Does Harris benefit from being a new face or does she get dragged down as a de facto incumbent? How much does the misogyny that sunk Clinton sink her, too? How much does she really benefit in the general from being a woman of color?

Looking at the data, I think it's clear that Generic Democrat polls at around 44%. There is no way the people answering this poll have a clear idea of who Josh Shapiro or Cory Booker is or stands for. 

If Biden makes the decision to step aside, then the question becomes 

A) Who is most likely to improve on the 45% baseline?
B) ...Without rupturing a party that is always on the verge of rupturing?

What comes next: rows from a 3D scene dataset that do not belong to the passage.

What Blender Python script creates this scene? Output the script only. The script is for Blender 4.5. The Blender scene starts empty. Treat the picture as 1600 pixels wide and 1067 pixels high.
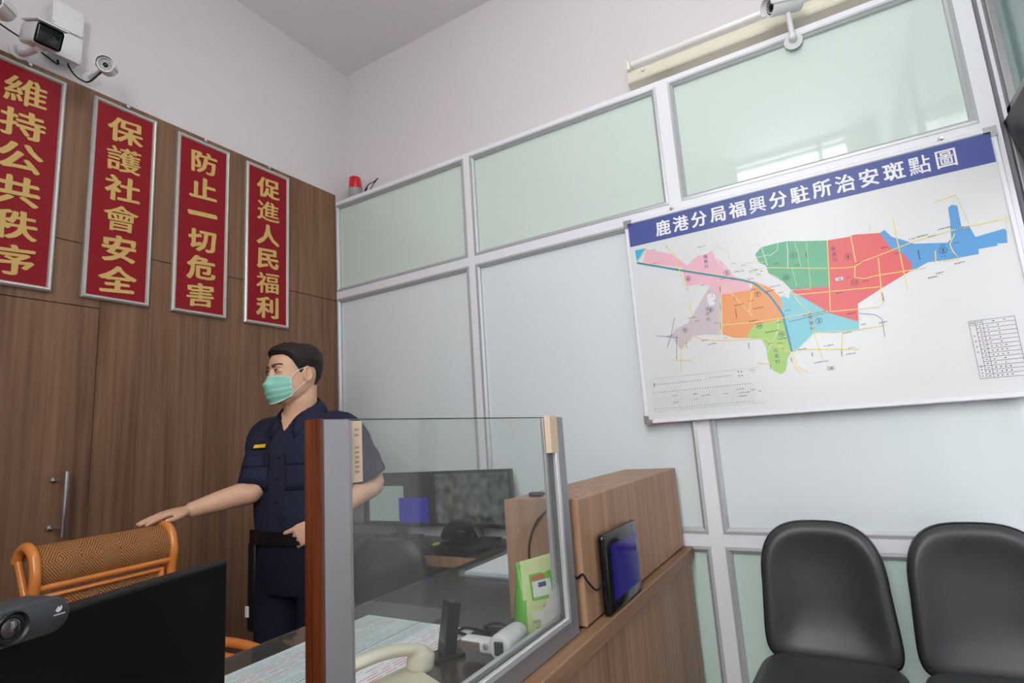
import bpy, bmesh, math, random
from mathutils import Vector, Matrix, Euler, noise
from mathutils.bvhtree import BVHTree

scene = bpy.context.scene
C = scene.collection

# ------------------------------------------------------------------ camera
cam_data = bpy.data.cameras.new('camera')
cam = bpy.data.objects.new('camera', cam_data)
C.objects.link(cam)
cam_data.sensor_fit = 'HORIZONTAL'
cam_data.sensor_width = 36.0
cam_data.lens = 866.75 / 1600 * 36.0
cam_data.clip_start = 0.02
_r = Matrix(((0.86002528, -0.14257535, -0.48992733),
             (0.50588886, 0.1129668, 0.85516955),
             (-0.06658058, -0.98331621, 0.16928158)))      # world <- (right, down, forward)
cm = Matrix(((_r[0][0], -_r[0][1], -_r[0][2], 0.0),
             (_r[1][0], -_r[1][1], -_r[1][2], 0.0),
             (_r[2][0], -_r[2][1], -_r[2][2], 1.25),
             (0, 0, 0, 1)))
cam.matrix_world = cm
scene.camera = cam

# ------------------------------------------------------------------ sky, daylight, exposure
scene.view_settings.view_transform = 'Standard'
scene.view_settings.look = 'None'
scene.view_settings.gamma = 1.0
scene.view_settings.use_curve_mapping = False
scene.view_settings.exposure = 0.0
scene.cycles.max_bounces = 10
scene.cycles.diffuse_bounces = 5
scene.cycles.transparent_max_bounces = 12
scene.cycles.caustics_reflective = False
scene.cycles.caustics_refractive = False
scene.cycles.sample_clamp_indirect = 6.0

world = bpy.data.worlds.new('overcast_sky')
scene.world = world
world.use_nodes = True
wb = world.node_tree.nodes['Background']
wb.inputs[0].default_value = (0.975, 0.985, 0.985, 1)
wb.inputs[1].default_value = 12.0


def light_area(name, loc, rot, sx, sy, energy, col=(1, 1, 1), portal=False):
    d = bpy.data.lights.new(name, 'AREA')
    d.shape = 'RECTANGLE'
    d.size = sx
    d.size_y = sy
    d.energy = energy
    d.color = col
    if portal:
        d.cycles.is_portal = True
    o = bpy.data.objects.new(name, d)
    o.location = loc
    o.rotation_euler = rot
    C.objects.link(o)
    return o


PI = math.pi
# portals in the doorway of the right wall and the window of the wall behind the camera
light_area('doorway_portal', (0.66, 1.78, 1.0), (0, PI / 2, 0), 2.0, 1.1, 1, portal=True)
light_area('window_portal', (-0.07, -0.84, 2.56), (PI / 2, 0, 0), 0.97, 2.36, 1, portal=True)


# ------------------------------------------------------------------ materials
def lin(c):
    c = c / 255.0
    return c / 12.92 if c <= 0.04045 else ((c + 0.055) / 1.055) ** 2.4


def rgb(r, g, b):
    return (lin(r), lin(g), lin(b), 1.0)


def mat(name, col, rough=0.5, spec=0.5, metal=0.0, emit=None, estr=0.0, coat=0.0, var=0.0, vscale=8.0, bump=0.0, bscale=200.0):
    m = bpy.data.materials.new(name)
    m.use_nodes = True
    nt = m.node_tree
    p = nt.nodes['Principled BSDF']
    p.inputs['Base Color'].default_value = col
    p.inputs['Roughness'].default_value = rough
    p.inputs['Specular IOR Level'].default_value = spec
    p.inputs['Metallic'].default_value = metal
    p.inputs['Coat Weight'].default_value = coat
    if emit:
        p.inputs['Emission Color'].default_value = emit
        p.inputs['Emission Strength'].default_value = estr
    if var or bump:
        tc = nt.nodes.new('ShaderNodeTexCoord')
    if var:
        n = nt.nodes.new('ShaderNodeTexNoise')
        n.inputs['Scale'].default_value = vscale
        n.inputs['Detail'].default_value = 4
        nt.links.new(tc.outputs['Object'], n.inputs['Vector'])
        mx = nt.nodes.new('ShaderNodeMix')
        mx.data_type = 'RGBA'
        mx.inputs[6].default_value = tuple(c * (1 - var) for c in col[:3]) + (1,)
        mx.inputs[7].default_value = tuple(min(1, c * (1 + var)) for c in col[:3]) + (1,)
        nt.links.new(n.outputs['Fac'], mx.inputs[0])
        nt.links.new(mx.outputs[2], p.inputs['Base Color'])
    if bump:
        n2 = nt.nodes.new('ShaderNodeTexNoise')
        n2.inputs['Scale'].default_value = bscale
        n2.inputs['Detail'].default_value = 3
        nt.links.new(tc.outputs['Object'], n2.inputs['Vector'])
        b = nt.nodes.new('ShaderNodeBump')
        b.inputs['Strength'].default_value = bump
        b.inputs['Distance'].default_value = 0.002
        nt.links.new(n2.outputs['Fac'], b.inputs['Height'])
        nt.links.new(b.outputs['Normal'], p.inputs['Normal'])
    return m


def wood(name, dark, mid, light, scale=(14, 14, 0.9), rough=0.45, spec=0.35, coat=0.0):
    m = bpy.data.materials.new(name)
    m.use_nodes = True
    nt = m.node_tree
    p = nt.nodes['Principled BSDF']
    p.inputs['Roughness'].default_value = rough
    p.inputs['Specular IOR Level'].default_value = spec
    p.inputs['Coat Weight'].default_value = coat
    p.inputs['Coat Roughness'].default_value = 0.15
    tc = nt.nodes.new('ShaderNodeTexCoord')
    mp = nt.nodes.new('ShaderNodeMapping')
    mp.inputs['Scale'].default_value = scale
    nt.links.new(tc.outputs['Object'], mp.inputs['Vector'])
    n1 = nt.nodes.new('ShaderNodeTexNoise')
    n1.inputs['Scale'].default_value = 1.0
    n1.inputs['Detail'].default_value = 6
    n1.inputs['Roughness'].default_value = 0.6
    n1.inputs['Distortion'].default_value = 0.8
    nt.links.new(mp.outputs['Vector'], n1.inputs['Vector'])
    mp2 = nt.nodes.new('ShaderNodeMapping')
    mp2.inputs['Scale'].default_value = tuple(s * 7 if s > 2 else s * 2.2 for s in scale)
    nt.links.new(tc.outputs['Object'], mp2.inputs['Vector'])
    n2 = nt.nodes.new('ShaderNodeTexNoise')
    n2.inputs['Scale'].default_value = 1.0
    n2.inputs['Detail'].default_value = 3
    nt.links.new(mp2.outputs['Vector'], n2.inputs['Vector'])
    ad = nt.nodes.new('ShaderNodeMath')
    ad.operation = 'MULTIPLY_ADD'
    ad.inputs[1].default_value = 0.45
    nt.links.new(n2.outputs['Fac'], ad.inputs[0])
    sc_ = nt.nodes.new('ShaderNodeMath')
    sc_.operation = 'MULTIPLY'
    sc_.inputs[1].default_value = 0.6
    nt.links.new(n1.outputs['Fac'], sc_.inputs[0])
    nt.links.new(sc_.outputs[0], ad.inputs[2])
    cr = nt.nodes.new('ShaderNodeValToRGB')
    cr.color_ramp.elements[0].position = 0.36
    cr.color_ramp.elements[0].color = dark
    cr.color_ramp.elements[1].position = 0.68
    cr.color_ramp.elements[1].color = light
    e = cr.color_ramp.elements.new(0.52)
    e.color = mid
    nt.links.new(ad.outputs[0], cr.inputs['Fac'])
    nt.links.new(cr.outputs['Color'], p.inputs['Base Color'])
    b = nt.nodes.new('ShaderNodeBump')
    b.inputs['Strength'].default_value = 0.08
    b.inputs['Distance'].default_value = 0.001
    nt.links.new(ad.outputs[0], b.inputs['Height'])
    nt.links.new(b.outputs['Normal'], p.inputs['Normal'])
    return m


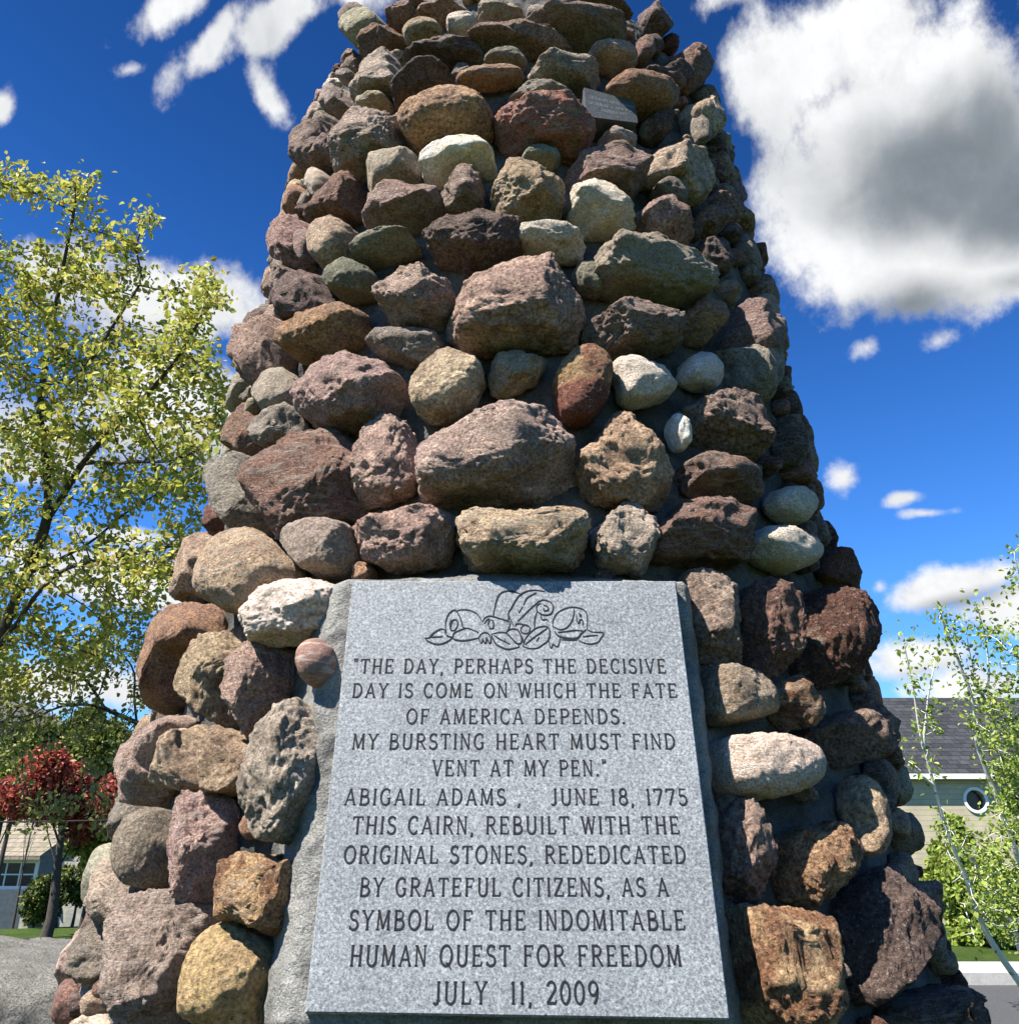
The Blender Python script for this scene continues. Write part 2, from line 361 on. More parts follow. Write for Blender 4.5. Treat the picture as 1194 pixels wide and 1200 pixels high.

Now, the unique threat of Trump would likely mean that if the Democrats do nominate someone besides Harris, that Black women will likely vote for her "replacement" but it's not 100% certain that they will in the numbers necessary to win.

Voters don't seem to like ambitious women. That baseline of misogyny will hamper whomever the next woman to run for president is, just as it hamstrung Clinton. I can't count the number of White women who said, four years ago, "There's something about Warren or Harris I just don't like." 

Harris was a prosecutor and could do a much, much better job prosecuting the case against Trump, but in doing so would she activate that misogyny against strident women? 

Yesterday on Twitter, someone was blaming Hillary Clinton for forcing Biden out of the race in 2016. That's nonsense, as Biden was mourning the death of his son. Still, when I pointed this out, someone continued to "blame Hillary." 

I despair about that dynamic as much as I despair about Biden's age.